Reproduce each line of the material exactly, minus any picture.

begin Recorded information

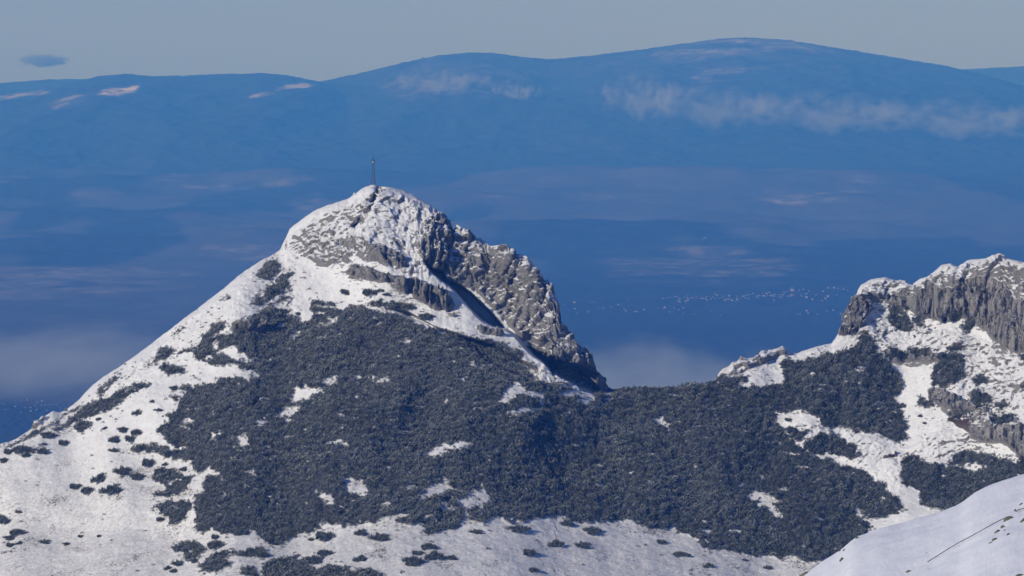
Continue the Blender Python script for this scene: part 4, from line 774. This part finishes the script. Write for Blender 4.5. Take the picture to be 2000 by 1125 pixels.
village(Bv, 'houses of the long village', 'in the long village')
Cv = [(1561, 568, 5), (1569, 566, 5), (1580, 569, 5), (1575, 582, 9), (1587, 586, 7), (1594, 577, 5), (1606, 588, 5), (1617, 580, 9), (1612, 584, 7), (1608, 570, 6), (1618, 563, 6), (1629, 563, 7), (1637, 564, 4), (1648, 566, 7), (1655, 567, 4), (1635, 577, 4)]
village(Cv, 'houses at the right end of the long village', 'at the right end of the long village')
Dv = [(1576, 608, 8), (1579, 613, 6), (1558, 615, 5), (1563, 614, 4), (1597, 615, 6), (1615, 608, 5), (1628, 607, 7), (1642, 614, 6), (1554, 612, 3)]
village(Dv, 'houses of the hamlet under the long village', 'in the hamlet below the long village')
Ev = [(30, 795, 6), (49, 797, 6), (60, 797, 6), (60, 804, 7), (4, 789, 4), (8, 791, 3), (10, 800, 4), (16, 800, 4), (30, 783, 4), (43, 784, 4), (53, 782, 5), (73, 786, 5), (82, 784, 6), (81, 792, 4), (88, 792, 4), (97, 791, 3), (103, 791, 4), (106, 786, 4), (111, 791, 5), (116, 787, 4), (117, 797, 4), (118, 801, 4), (127, 799, 4), (68, 793, 4), (72, 801, 5), (92, 803, 7), (41, 806, 5), (136, 792, 4)]
village(Ev, 'houses of the town at the left edge', 'in the town at the left edge')
Fv = [(1000, 452, 3), (1017, 448, 3), (1026, 451, 4), (1006, 447, 3), (1376, 466, 6), (1373, 469, 4), (1401, 493, 3), (1065, 514, 3), (850, 352, 4), (848, 358, 3)]
village(Fv, 'lone houses on the distant slope', 'of the lone ones on the distant slope')
# the church tower of the long village
p = far_hit(1547, 569); e = bpy.data.objects.new('church', None); sc.collection.objects.link(e); e.location = p; k_ = p[1] / FPX; tag(e, 'tiny church with a tall pale tower rising from the long village', 'church')
s_ = link('nave', HM[0], e); s_.scale = (4 * k_, 3 * k_, 3 * k_)
V = [(a * 0.9 * k_, b * 0.9 * k_, z * k_) for z in (0, 7) for a, b in ((-1, -1), (1, -1), (1, 1), (-1, 1))]
link('tower', mesh_from('tower', V, [(0, 1, 5, 4), (1, 2, 6, 5), (2, 3, 7, 6), (3, 0, 4, 7), (4, 5, 6, 7)], [M_WALL[0]]), e)
V = [(a * 1.1 * k_, b * 1.1 * k_, 7 * k_) for a, b in ((-1, -1), (1, -1), (1, 1), (-1, 1))] + [(0, 0, 10.5 * k_)]
link('spire', mesh_from('spire', V, [(0, 1, 4), (1, 2, 4), (2, 3, 4), (3, 0, 4)], [M_ROOF[1]]), e)

# ------------------------------------------------------------------ clouds and air
def volume_mat(name, color, density, nscale, lo, hi, absorb=(0, 0, 0), stretch=(1, 1, 1), aniso=0.0, vbias=0.0, amp=1.3):
    m = NT(name); t_ = m.t; t_.nodes.remove(m.b); vol = m.n('ShaderNodeVolumePrincipled'); t_.links.new(vol.outputs[0], m.out.inputs['Volume'])
    vol.inputs['Color'].default_value = (*color, 1); vol.inputs['Absorption Color'].default_value = (*absorb, 1); vol.inputs['Anisotropy'].default_value = aniso
    if nscale is None: vol.inputs['Density'].default_value = density; return m.m
    tc = m.n('ShaderNodeTexCoord'); gen = tc.outputs['Object']
    ln = m.n('ShaderNodeVectorMath', operation='LENGTH', ins={0: gen}).outputs['Value']
    mp = m.n('ShaderNodeMapping', ins={0: gen}); mp.inputs['Scale'].default_value = stretch
    nz_ = m.noise(mp.outputs[0], nscale, 5, 0.62, 0.3)
    fall = m.math('SUBTRACT', 1.0, ln, clamp=True)
    zc = m.n('ShaderNodeSeparateXYZ', ins={0: gen}).outputs['Z']
    v_ = m.math('ADD', m.math('ADD', fall, m.math('MULTIPLY', m.math('SUBTRACT', nz_, 0.5), amp)), m.math('MULTIPLY', zc, vbias))
    d_ = m.math('MULTIPLY', m.math('MULTIPLY', m.ramp(v_, lo, hi), m.ramp(fall, 0.0, 0.12)), density)
    t_.links.new(d_, vol.inputs['Density']); return m.m
def ell_mesh(name, mat, n=32, mm=16):
    V = []
    for i in range(mm + 1):
        for j in range(n): a = math.pi * i / mm; b = 2 * math.pi * j / n; V.append((math.sin(a) * math.cos(b), math.sin(a) * math.sin(b), math.cos(a)))
    Fc = [(i * n + j, (i + 1) * n + j, (i + 1) * n + (j + 1) % n, i * n + (j + 1) % n) for i in range(mm) for j in range(n)]
    return mesh_from(name, V, Fc, [mat], smooth=True)
def cloud(name, px, py, Y, rx, ry, depth, mat, lab, cat='cloud', **kw):
    p = point(px, py, Y); k_ = Y / FPX; o = link(name, ell_mesh(name, mat)); o.location = p; o.scale = (rx * k_, depth, ry * k_); tag(o, lab, cat, **kw); return o
CW = (0.80, 0.87, 0.97)
M_C1 = volume_mat('dark_cloud', (0.42, 0.50, 0.68), 0.009, 2.2, 0.15, 0.6, stretch=(1.6, 1, 1))
cloud('small_cloud', 86, 118, 62000, 62, 17, 500, M_C1, 'small dark blue cloud alone in the sky above the left ridge')
M_C2 = volume_mat('drifting_low_cloud', CW, 0.0014, 1.25, 0.32, 1.05, stretch=(4.2, 0.5, 1.5), vbias=0.2, amp=1.9)
for (x_, y_, rx, ry, lab) in [(1260, 196, 150, 66, 'ragged low cloud with torn top clinging to the mountain flank'), (1410, 215, 240, 62, 'middle stretch of the pale low cloud bank on the mountain flank'), (1640, 228, 280, 62, 'long flat low cloud below the right summit'), (1890, 240, 280, 60, 'right end of the low cloud bank running out of the picture'), (1005, 184, 80, 34, 'small pale wisp of cloud below the middle summit'), (860, 165, 150, 42, 'thin veil of cloud over the rounded middle summit')]:
    cloud('low_cloud', x_, y_, 36600 if x_ < 1100 else 33600, rx, ry, 500, M_C2, lab, group='low clouds along the far mountain flank')
M_C3 = volume_mat('valley_mist', (0.74, 0.83, 0.95), 0.0009, 1.6, 0.12, 0.75, stretch=(2, 1, 1))
cloud('valley_mist', 1270, 765, 9500, 420, 85, 1500, M_C3, 'pale mist bank filling the gap behind the saddle', 'mist', kind='stuff')
cloud('valley_mist', 90, 706, 10500, 420, 44, 1500, M_C3, 'thin mist band over the valley at the left edge', 'mist', kind='stuff')

M_HAZE = volume_mat('haze', (0.062, 0.29, 1.0), 6.1e-5, None, 0, 0, absorb=(1, 1, 1))
x0, x1, y0, y1, z0, z1 = -26000, 26000, -7000, 47000, BASE_Z - 260, 360.0
V = [(x, y, z) for z in (z0, z1) for x, y in ((x0, y0), (x1, y0), (x1, y1), (x0, y1))]
o = link('haze', mesh_from('haze', V, [(0, 3, 2, 1), (4, 5, 6, 7), (0, 1, 5, 4), (1, 2, 6, 5), (2, 3, 7, 6), (3, 0, 4, 7)], [M_HAZE])); tag(o, 'blue haze filling the air of the valley', 'haze', kind='stuff')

end Recorded information

→ **Finished exercise**:
Continue the Blender Python script for this scene: part 4, from line 774. This part finishes the script. Write for Blender 4.5. Take the picture to be 2000 by 1125 pixels.
village(Bv, 'houses of the long village', 'in the long village')
Cv = [(1561, 568, 5), (1569, 566, 5), (1580, 569, 5), (1575, 582, 9), (1587, 586, 7), (1594, 577, 5), (1606, 588, 5), (1617, 580, 9), (1612, 584, 7), (1608, 570, 6), (1618, 563, 6), (1629, 563, 7), (1637, 564, 4), (1648, 566, 7), (1655, 567, 4), (1635, 577, 4)]
village(Cv, 'houses at the right end of the long village', 'at the right end of the long village')
Dv = [(1576, 608, 8), (1579, 613, 6), (1558, 615, 5), (1563, 614, 4), (1597, 615, 6), (1615, 608, 5), (1628, 607, 7), (1642, 614, 6), (1554, 612, 3)]
village(Dv, 'houses of the hamlet under the long village', 'in the hamlet below the long village')
Ev = [(30, 795, 6), (49, 797, 6), (60, 797, 6), (60, 804, 7), (4, 789, 4), (8, 791, 3), (10, 800, 4), (16, 800, 4), (30, 783, 4), (43, 784, 4), (53, 782, 5), (73, 786, 5), (82, 784, 6), (81, 792, 4), (88, 792, 4), (97, 791, 3), (103, 791, 4), (106, 786, 4), (111, 791, 5), (116, 787, 4), (117, 797, 4), (118, 801, 4), (127, 799, 4), (68, 793, 4), (72, 801, 5), (92, 803, 7), (41, 806, 5), (136, 792, 4)]
village(Ev, 'houses of the town at the left edge', 'in the town at the left edge')
Fv = [(1000, 452, 3), (1017, 448, 3), (1026, 451, 4), (1006, 447, 3), (1376, 466, 6), (1373, 469, 4), (1401, 493, 3), (1065, 514, 3), (850, 352, 4), (848, 358, 3)]
village(Fv, 'lone houses on the distant slope', 'of the lone ones on the distant slope')
# the church tower of the long village
p = far_hit(1547, 569); e = bpy.data.objects.new('church', None); sc.collection.objects.link(e); e.location = p; k_ = p[1] / FPX; tag(e, 'tiny church with a tall pale tower rising from the long village', 'church')
s_ = link('nave', HM[0], e); s_.scale = (4 * k_, 3 * k_, 3 * k_)
V = [(a * 0.9 * k_, b * 0.9 * k_, z * k_) for z in (0, 7) for a, b in ((-1, -1), (1, -1), (1, 1), (-1, 1))]
link('tower', mesh_from('tower', V, [(0, 1, 5, 4), (1, 2, 6, 5), (2, 3, 7, 6), (3, 0, 4, 7), (4, 5, 6, 7)], [M_WALL[0]]), e)
V = [(a * 1.1 * k_, b * 1.1 * k_, 7 * k_) for a, b in ((-1, -1), (1, -1), (1, 1), (-1, 1))] + [(0, 0, 10.5 * k_)]
link('spire', mesh_from('spire', V, [(0, 1, 4), (1, 2, 4), (2, 3, 4), (3, 0, 4)], [M_ROOF[1]]), e)

# ------------------------------------------------------------------ clouds and air
def volume_mat(name, color, density, nscale, lo, hi, absorb=(0, 0, 0), stretch=(1, 1, 1), aniso=0.0, vbias=0.0, amp=1.3):
    m = NT(name); t_ = m.t; t_.nodes.remove(m.b); vol = m.n('ShaderNodeVolumePrincipled'); t_.links.new(vol.outputs[0], m.out.inputs['Volume'])
    vol.inputs['Color'].default_value = (*color, 1); vol.inputs['Absorption Color'].default_value = (*absorb, 1); vol.inputs['Anisotropy'].default_value = aniso
    if nscale is None: vol.inputs['Density'].default_value = density; return m.m
    tc = m.n('ShaderNodeTexCoord'); gen = tc.outputs['Object']
    ln = m.n('ShaderNodeVectorMath', operation='LENGTH', ins={0: gen}).outputs['Value']
    mp = m.n('ShaderNodeMapping', ins={0: gen}); mp.inputs['Scale'].default_value = stretch
    nz_ = m.noise(mp.outputs[0], nscale, 5, 0.62, 0.3)
    fall = m.math('SUBTRACT', 1.0, ln, clamp=True)
    zc = m.n('ShaderNodeSeparateXYZ', ins={0: gen}).outputs['Z']
    v_ = m.math('ADD', m.math('ADD', fall, m.math('MULTIPLY', m.math('SUBTRACT', nz_, 0.5), amp)), m.math('MULTIPLY', zc, vbias))
    d_ = m.math('MULTIPLY', m.math('MULTIPLY', m.ramp(v_, lo, hi), m.ramp(fall, 0.0, 0.12)), density)
    t_.links.new(d_, vol.inputs['Density']); return m.m
def ell_mesh(name, mat, n=32, mm=16):
    V = []
    for i in range(mm + 1):
        for j in range(n): a = math.pi * i / mm; b = 2 * math.pi * j / n; V.append((math.sin(a) * math.cos(b), math.sin(a) * math.sin(b), math.cos(a)))
    Fc = [(i * n + j, (i + 1) * n + j, (i + 1) * n + (j + 1) % n, i * n + (j + 1) % n) for i in range(mm) for j in range(n)]
    return mesh_from(name, V, Fc, [mat], smooth=True)
def cloud(name, px, py, Y, rx, ry, depth, mat, lab, cat='cloud', **kw):
    p = point(px, py, Y); k_ = Y / FPX; o = link(name, ell_mesh(name, mat)); o.location = p; o.scale = (rx * k_, depth, ry * k_); tag(o, lab, cat, **kw); return o
CW = (0.80, 0.87, 0.97)
M_C1 = volume_mat('dark_cloud', (0.42, 0.50, 0.68), 0.009, 2.2, 0.15, 0.6, stretch=(1.6, 1, 1))
cloud('small_cloud', 86, 118, 62000, 62, 17, 500, M_C1, 'small dark blue cloud alone in the sky above the left ridge')
M_C2 = volume_mat('drifting_low_cloud', CW, 0.0014, 1.25, 0.32, 1.05, stretch=(4.2, 0.5, 1.5), vbias=0.2, amp=1.9)
for (x_, y_, rx, ry, lab) in [(1260, 196, 150, 66, 'ragged low cloud with torn top clinging to the mountain flank'), (1410, 215, 240, 62, 'middle stretch of the pale low cloud bank on the mountain flank'), (1640, 228, 280, 62, 'long flat low cloud below the right summit'), (1890, 240, 280, 60, 'right end of the low cloud bank running out of the picture'), (1005, 184, 80, 34, 'small pale wisp of cloud below the middle summit'), (860, 165, 150, 42, 'thin veil of cloud over the rounded middle summit')]:
    cloud('low_cloud', x_, y_, 36600 if x_ < 1100 else 33600, rx, ry, 500, M_C2, lab, group='low clouds along the far mountain flank')
M_C3 = volume_mat('valley_mist', (0.74, 0.83, 0.95), 0.0009, 1.6, 0.12, 0.75, stretch=(2, 1, 1))
cloud('valley_mist', 1270, 765, 9500, 420, 85, 1500, M_C3, 'pale mist bank filling the gap behind the saddle', 'mist', kind='stuff')
cloud('valley_mist', 90, 706, 10500, 420, 44, 1500, M_C3, 'thin mist band over the valley at the left edge', 'mist', kind='stuff')

M_HAZE = volume_mat('haze', (0.062, 0.29, 1.0), 6.1e-5, None, 0, 0, absorb=(1, 1, 1))
x0, x1, y0, y1, z0, z1 = -26000, 26000, -7000, 47000, BASE_Z - 260, 360.0
V = [(x, y, z) for z in (z0, z1) for x, y in ((x0, y0), (x1, y0), (x1, y1), (x0, y1))]
o = link('haze', mesh_from('haze', V, [(0, 3, 2, 1), (4, 5, 6, 7), (0, 1, 5, 4), (1, 2, 6, 5), (2, 3, 7, 6), (3, 0, 4, 7)], [M_HAZE])); tag(o, 'blue haze filling the air of the valley', 'haze', kind='stuff')